Avon’s top lady is out. In the second major piece of female CEO news in as many days, Avon announced this morning that its chief Sheri McCoy will resign in March. The beauty company has been under pressure to remove McCoy from activist investor Barington Capital, which accused her of overseeing “a tremendous destruction of shareholder value” and questioned her ability to manage the business effectively. Since McCoy took the top job at the cosmetics maker in April 2012, shares have fallen nearly 85%.

Female engineers @FB. On Wednesday, the social network released a diversity update, which showed mild improvements across the organization, but a major bump in one area: female new graduate hires in engineering. This year’s class is 27% female—a number that is impressive considering that just 18% of computer science majors in the U.S. are women. 

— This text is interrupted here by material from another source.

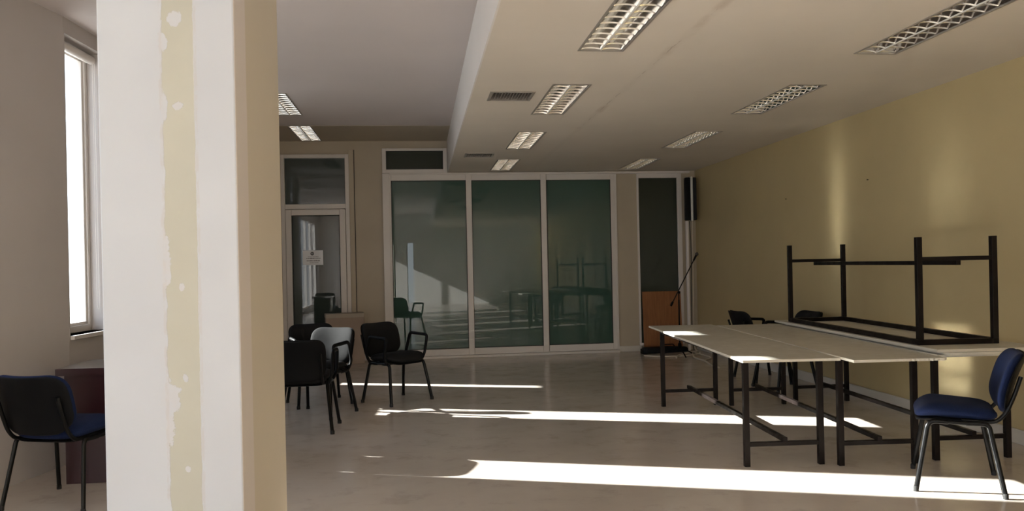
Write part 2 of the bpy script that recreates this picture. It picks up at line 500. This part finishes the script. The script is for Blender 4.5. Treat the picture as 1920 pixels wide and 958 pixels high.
# door 1: single glazed leaf with a light above
d1 = empty('door_1', kind='structure')
f = MB(); frame_rect(f, -1.95, -.985, 0, 3.005, .055, B-.03, B+.08, .055, 0)
f.box((-1.895,B-.03,2.215),(-1.04,B+.08,2.285)).build('door_frame', M_frame, d1, bevel=.004)
MB().box((-1.895,B+.02,2.285),(-1.04,B+.026,2.95)).build('transom_pane', M_film_g, d1)
f = MB(); frame_rect(f, -1.89, -1.045, .01, 2.208, .085, B-.045, B+.02, .085, .16)
leaf = f.build('door_leaf', M_frame, d1, bevel=.005)
g = MB(); frame_rect(g, -1.807, -1.128, .168, 2.125, .010, B-.0462, B-.02); g.build('gasket', M_gasket, leaf)
MB().box((-1.805,B-.012,.17),(-1.13,B-.006,2.123)).build('pane', M_film_g, leaf)
# cream jamb strip beside the door
struct(MB().box((-.985,B-.02,0),(-.915,B+.01,3.07)).build('trim_1', M_cream, bevel=.004))
struct(MB().box((-.915,B-.008,0),(-.905,B,3.07)).build('trim_2', M_dark))
# notice on the door
n = MB().box((-1.662,B-.020,1.405),(-1.375,B-.0125,1.618)).build('paper_notice', M_paper)
tag(n, 'white printed paper notice with round emblem taped to glazed door', 'notice')
e = MB()
def ring(mb, cx, cz, r0, r1, y, n=24):
    vs = []; fs = []
    for k in range(n):
        a = 2*PI*k/n
        vs += [(cx+r0*math.cos(a),y,cz+r0*math.sin(a)),(cx+r1*math.cos(a),y,cz+r1*math.sin(a))]
    for k in range(n):
        a = 2*k; b = 2*((k+1)%n); fs.append((a,a+1,b+1,b))
    mb.mesh(vs, fs)
ring(e, -1.528, 1.571, .012, .026, B-.0206)
e.box((-1.533,B-.0206,1.549),(-1.523,B-.0203,1.593))
e.build('emblem', M_ink, n)
random.seed(11)
for z, x0, x1, h, lo, hi in ((1.522,-1.590,-1.44,.006,.012,.034),(1.500,-1.612,-1.415,.007,.012,.034),(1.461,-1.605,-1.42,.015,.005,.011),(1.436,-1.565,-1.445,.009,.005,.011)):
    x = x0; e = MB()
    while x < x1:
        L = random.uniform(lo, hi); e.box((x,B-.0206,z),(min(x+L,x1+.002),B-.0203,z+h*random.uniform(.8,1.1))); x += L+.0045
    e.build('text_line', M_ink, n)

# door 2: three sliding glazed panels
d2 = empty('door_2', kind='structure')
f = MB()
f.box((-.505,B-.085,0),(-.405,B+.08,2.715))
f.box((-.405,B-.06,2.69),(4.12,B-.0,2.722))
f.box((-.405,B-.085,0),(2.975,B+.05,.035))
f.box((2.955,B-.02,.035),(2.985,B+.05,2.69))
f.build('door_frame', M_frame, d2, bevel=.004)
for i, (a, b, yo) in enumerate(((-.475,.79,.0),(.705,1.905,.03),(1.83,2.975,.06))):
    g = MB(); y0, y1 = B-.075+yo, B-.040+yo
    st = .095 if i == 0 else .085
    frame_rect(g, a, b, .037, 2.70, st, y0, y1, .095, .10, .085)
    p = g.build('sliding_panel', M_frame, d2, bevel=.006)
    q = MB(); frame_rect(q, a+st-.002, b-.083, .135, 2.607, .010, y0-.0012, y1-.01)
    q.build('gasket', M_gasket, p)
    MB().box((a+st,y0+.012,.137),(b-.085,y0+.018,2.605)).build('pane', M_film, p)
# window above the sliding door
w6 = empty('window_6', kind='structure')
f = MB(); frame_rect(f, -.505, .44, 2.722, 3.085, .06, B-.045, B+.06, .04, .055); f.build('window_frame', M_frame, w6, bevel=.004)
q = MB(); frame_rect(q, -.447, .382, 2.775, 3.047, .010, B-.0462, B-.02); q.build('gasket', M_gasket, w6)
MB().box((-.445,B-.01,2.777),(.38,B-.004,3.045)).build('pane', M_film_d, w6)
# tall narrow window at the right
w7 = empty('window_7', kind='structure')
f = MB(); frame_rect(f, 3.30, 4.00, .09, 2.70, .03, B-.02, B+.06, .075, .03, .07); f.build('window_frame', M_frame, w7, bevel=.004)
MB().box((3.33,B+.01,.12),(3.93,B+.016,2.625)).build('pane', M_film_d, w7)
struct(MB().box((2.985,B-.015,0),(3.33,B,.085)).build('trim_3', M_base, bevel=.004))
w = MB().box((3.30,B-.05,.085),(3.35,B-.015,.125)).build('cable_junction_box', M_trunk, bevel=.004)
tag(w, 'small pale junction box on back wall above baseboard', 'junction box')

# ------------------------------------------------------------------ pillar
struct(MB().box((-1.043,2.75,0),(-.603,3.60,ZU)).build('pillar', M_pillar, bevel=.006))

# ------------------------------------------------------------------ ceiling lights
def make_light():
    r = empty('ceiling_light')
    hw, hl = LW/2, LL/2
    f = MB()
    f.box((-hw-.010,-hl-.012,-.005),(-hw+.004,hl+.012,0)).box((hw-.004,-hl-.012,-.005),(hw+.010,hl+.012,0))
    f.box((-hw+.004,-hl-.012,-.005),(hw-.004,-hl+.004,0)).box((-hw+.004,hl-.004,-.005),(hw-.004,hl+.012,0))
    f.build('frame', M_lip, r)
    h = MB()
    h.box((-hw,-hl,0),(-hw+.002,hl,.10)).box((hw-.002,-hl,0),(hw,hl,.10)).box((-hw,-hl,0),(hw,-hl+.002,.10)).box((-hw,hl-.002,0),(hw,hl,.10))
    h.box((-hw,-hl,.098),(hw,hl,.10)); h.build('housing', M_lip, r)
    t = MB(); n = 10
    xe = hw-.008
    for sgn in (-1,1):
        vs = []; fs = []
        for k in range(n+1):
            u = k/n; x = sgn*(.006 + (xe-.006)*u); z = .004 + .078*(1-(2*u-1)**2)
            vs += [(x,-hl+.004,z),(x,hl-.004,z)]
        for k in range(n): fs.append((2*k,2*k+1,2*k+3,2*k+2))
        t.mesh(vs, fs)
    t.build('reflector', M_mirror, r, smooth=60)
    MB().tube([(0,-hl+.004,.004),(0,hl-.004,.004)], .0065, 12).build('spine', M_spine, r, smooth=50)
    nb = 11
    l = MB()
    for sgn in (-1,1):
        m = 8; vs = []; fs = []
        for i in range(m+1):
            u = i/m; x = sgn*(.006+(xe-.006)*u)
            dip = .007*(1-(2*u-1)**2)
            vs += [(x,-.001,.001+dip),(x,.001,.001+dip),(x,.0030,.010+dip),(x,-.0030,.010+dip)]
        for i in range(m):
            a = 4*i
            for c in range(4): fs.append((a+c,a+(c+1)%4,a+4+(c+1)%4,a+4+c))
        l.mesh(vs, fs)
    b0 = l.build('louvre_blade', M_mirror, r, smooth=35)
    for k in range(nb+1):
        o = b0
        if k: o = b0.copy(); C.objects.link(o)
        o.location = (0, -hl+.008 + (LL-.016)*k/nb, 0)
    for sgn in (-1,1):
        MB().tube([(sgn*.07,-hl+.01,.056),(sgn*.07,hl-.01,.056)], .0125, 12).build('fluorescent_tube', M_tube, r, smooth=40)
    return r
proto = make_light()
lab = ['recessed louvre light nearest the camera in the row beside the bulkhead',
       'recessed louvre light next to the larger ceiling vent',
       'recessed louvre light third along the row beside the bulkhead',
       'recessed louvre light of the bulkhead row closest to the sliding doors',
       'recessed louvre light nearest the camera in the row beside the yellow wall',
       'recessed louvre light second along the row beside the yellow wall',
       'recessed louvre light third along the row beside the yellow wall',
       'recessed louvre light of the yellow wall row closest to the narrow dark window',
       'recessed louvre light in the higher left ceiling half hidden by the pillar',
       'recessed louvre light in the higher left ceiling above the glazed door']
pos = [(x,y,ZC) for x,y in lights_main] + [(x,y,ZU-(.004 if y > 10.4 else 0)) for x,y in lights_up]
for i, p in enumerate(pos):
    o = proto if i == 0 else copy_tree(proto)
    o.location = p
    tag(o, lab[i], 'ceiling light', 'recessed louvre ceiling lights')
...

Mean girls mean business. The Atlantic‘s Olga Khazan poses the perennial question: “Why do women bully each other at work?” There are essentially two competing theories, she finds. The first is based on evolution: “women undermine one another because they have always had to compete for mates and for resources for their offspring.” The second—and this resonates more with me, personally—is that woman simply react to the situation that they’re in. “When there appear to be few opportunities for women, research shows, women begin to view their gender as an impediment; they avoid joining forces, and sometimes turn on one another.”
The Atlantic

Divas doing good. Two pieces of celebrity news worth celebrating: Singer Rihanna‘s Clara Lionel Foundation is partnering with Ofo, a bike-sharing program, to give scholarships and bikes to young girls in Malawi to keep them in school. Meanwhile, actress Sofia Vergara is launching a subscription-based underwear company called EBY that will donate 10% of its sales to the Seven Bar Foundation, a nonprofit organization that provides micro-financing to underprivileged women.

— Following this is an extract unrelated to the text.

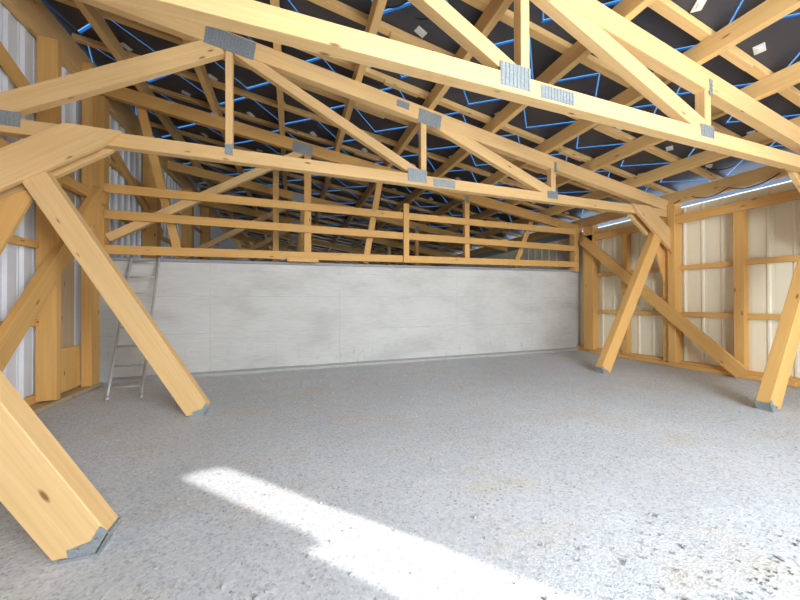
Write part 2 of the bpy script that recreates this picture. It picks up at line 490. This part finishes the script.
by = 2.32
ords = ['nearest', 'second', 'third', 'fourth', 'fifth', 'sixth', 'seventh', 'eighth', 'ninth', 'tenth', 'eleventh', 'twelfth', 'thirteenth', 'fourteenth', 'fifteenth', 'sixteenth', 'seventeenth', 'eighteenth', 'nineteenth', 'twentieth', 'twenty-first', 'twenty-second', 'twenty-third', 'twenty-fourth', 'twenty-fifth', 'twenty-sixth', 'twenty-seventh', 'twenty-eighth', 'twenty-ninth', 'thirtieth', 'thirty-first', 'thirty-second', 'thirty-third', 'thirty-fourth']
BH = 0.08
for i in range(34):
    y = by - 0.86*K + 0.86*K*i - 0.02
    if y > YB-0.3: break
    root = thing('roof_batten', (0, y, zu(0)+PH), 'slender timber batten across the purlins, %s row counted from the front of the roof' % ords[i], 'beam', 'battens under the dark roof tiles')
    def bz(x): return zu(x)+PH+BH/2
    mb = MB(); mb.beam((-3.40, y, bz(-3.40)), (8.60, y, bz(8.60)), 0.10, BH); mb.build('board', W_ROOF, root)
    for xs in ([1.55+0.2*math.sin(i*2.1), 5.2+0.2*math.cos(i*1.7)] if y < 9 else []):
        mb = MB(); mb.beam((xs-0.3, y-0.012, bz(xs-0.3)-BH/2-0.02), (xs+0.3, y-0.012, bz(xs+0.3)-BH/2-0.02), 0.085, 0.042); mb.build('splice_board', W_TRUSS, root)

# ------------------------------------------------------------------ trusses
def nail_plate(parent, cx, cz, ang, L, H, y, side=-1, ribs=None):
    """galvanised nail plate lying on a timber face at y, ribbed across its length"""
    mb = MB(); c = Vector((cx, y, cz)); a = math.radians(ang)
    u = Vector((math.cos(a), 0, math.sin(a))); v = Vector((-math.sin(a), 0, math.cos(a)))
    n = Vector((0, side, 0))
    def slab(du, lu, hv, t0, t1):
        P = [c + u*(du+i*lu/2) + v*(j*hv/2) for i, j in ((-1, -1), (1, -1), (1, 1), (-1, 1))]
        mb.solid([p + n*t0 for p in P], [p + n*t1 for p in P], u, v, n)
    slab(0, L, H, -0.001, 0.003)
    k = ribs or max(3, int(L/0.038))
    for i in range(k):
        slab(-L/2 + (i+0.5)*L/k, L/k*0.42, H*0.96, 0.003, 0.008)
    return mb.build('nail_plate', GALV, parent)

TOPD = 0.25                                 # vertical depth of a top chord
BZ0, BZ1 = 3.44, 3.615                      # bottom chord
CH = 0.12
ang_top = math.degrees(math.atan(SL))

def front_truss(y, label):
    """y is the front face of the frame; chords lie in y+0.03 .. y+0.15"""
    t = thing('roof_truss', (2.5, y, 3.44), label, 'roof truss', 'timber roof trusses over the gravel floor')
    a, b = y+0.03, y+0.03+CH
    p = MB(); xs = (-3.42, 8.40)
    p.prism_y([(xs[0], zu(xs[0])-TOPD), (xs[1], zu(xs[1])-TOPD), (xs[1], zu(xs[1])), (xs[0], zu(xs[0]))], a, b, (1, SL)); p.build('top_chord', W_TRUSS, t)
    p = MB(); p.prism_y([(-3.40, BZ0), (8.40, BZ0), (8.40, BZ1), (-3.40, BZ1)], a, b, (1, 0)); p.build('bottom_chord', W_TRUSS, t)
    aw, bw = a+0.008, b-0.008
    for xv, wv in ((-0.82, 0.09), (2.09, 0.10), (4.86, 0.12)):
        p = MB(); p.prism_y([(xv-wv/2, BZ1-0.01), (xv+wv/2, BZ1-0.01), (xv+wv/2, zu(xv+wv/2)-TOPD+0.01), (xv-wv/2, zu(xv-wv/2)-TOPD+0.01)], aw, bw, (0, 1)); p.build('vertical_web', W_TRUSS, t)
    def web(x0, z0, x1, z1, wd):
        d = Vector((x1-x0, 0, z1-z0)).normalized(); n = Vector((-d.z, 0, d.x))*wd/2
        p = MB(); p.prism_y([(x0-n.x, z0-n.z), (x1-n.x, z1-n.z), (x1+n.x, z1+n.z), (x0+n.x, z0+n.z)], aw+0.002, bw-0.002, (d.x, d.z)); p.build('diagonal_web', W_TRUSS, t)
    web(-3.36, 3.62, -0.93, 5.02, 0.235)
    web(-0.72, 4.99, 1.95, 3.66, 0.145)
    web(2.20, 4.60, 4.78, 3.64, 0.19)
    web(4.95, 4.20, 7.45, 3.64, 0.02) if False else None
    # sandwiching knee boards at both eaves, front and back, and short brackets under them
    for mir in (0, 1):
        mx = (lambda x: 5.0-x) if mir else (lambda x: x)
        knee = [(-3.36, 2.57), (-2.20, 3.39), (-1.99, 3.612), (-2.53, 3.618), (-3.36, 3.03)]
        for (k0, k1) in ((y-0.035, y+0.029), (y+0.151, y+0.215)):
            p = MB(); p.prism_y([(mx(x), z) for x, z in knee], k0, k1, (1 if not mir else -1, 0.72)); p.build('knee_board', W_TRUSS, t)
        br = [(-3.40, 1.55), (-2.84, 2.87), (-3.02, 2.79), (-3.40, 2.5)]
        p = MB(); p.prism_y([(mx(x), z) for x, z in br], y+0.10, y+0.148, (0.4, 1)); p.build('eave_bracket', W_POST, t)
    f = a-0.001
    nail_plate(t, -0.80, zu(-0.8)-0.145, ang_top, 0.62, 0.25, f)
    nail_plate(t, -0.82, BZ1-0.02, 90, 0.15, 0.10, f, ribs=4)
    nail_plate(t, 2.20, zu(2.2)-0.17, ang_top, 0.42, 0.24, f)
    nail_plate(t, 1.72, zu(1.72)-0.10, ang_top, 0.22, 0.11, f)
    nail_plate(t, 1.97, BZ1-0.02, 0, 0.34, 0.22, f)
    nail_plate(t, 2.47, BZ0+0.085, 0, 0.42, 0.13, f)
    nail_plate(t, 4.83, BZ1-0.03, 0, 0.26, 0.15, f)
    nail_plate(t, 4.90, zu(4.9)-0.20, 90, 0.20, 0.06, f, ribs=4)
    nail_plate(t, -3.18, 3.60, 0, 0.46, 0.17, f)
    return t
front_truss(2.36, 'nearest pale timber roof truss, crossing overhead along the top of the picture')
front_truss(4.78, 'second pale timber roof truss, carried on the struts nearer the concrete wall')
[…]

That was fast. Eight episodes into its first run, NBC has pulled Sunday Night With Megyn Kelly off the air, replacing it with original episodes of Dateline. After debuting on June 4 to 6.2 million viewers, Kelly’s Sunday night show struggled to retain an audience. Her controversial interview with conservative conspiracy theorist Alex Jones delivered just 961,000 demographically-relevant live-same-day viewers, and subsequent ratings fell even further from there. 
Advertising Age

Jacinda’s jabOn Tuesday, New Zealand’s 37-year-old Minister of Parliament Jacinda Ardern was elected the new leader of New Zealand’s Labour opposition party, becoming the youngest person and the second-ever woman to hold the role. In the early hours of her tenure, however, commentators asked her about her plans to be a parent. She finally hit back on Wednesday, telling a news host that she “elected to talk about [motherhood]…but for other women it is totally unacceptable in 2017 to say a woman should have to answer that question in the workplace.”

Rated ‘S’ for sexist? Common Sense Media (CSM), a San Francisco-based nonprofit, has been reviewing films and television shows since 2003, with the intention of informing parents about the media their children might consume. It provides the minimum age each film or series is suitable for, along with a five-point rating system indicating the featured amount of sex, violence, foul language, binge-drinking or drug-taking. After urging from its users, CSM announced in June that it would be developing the system further—to account for representations of gender.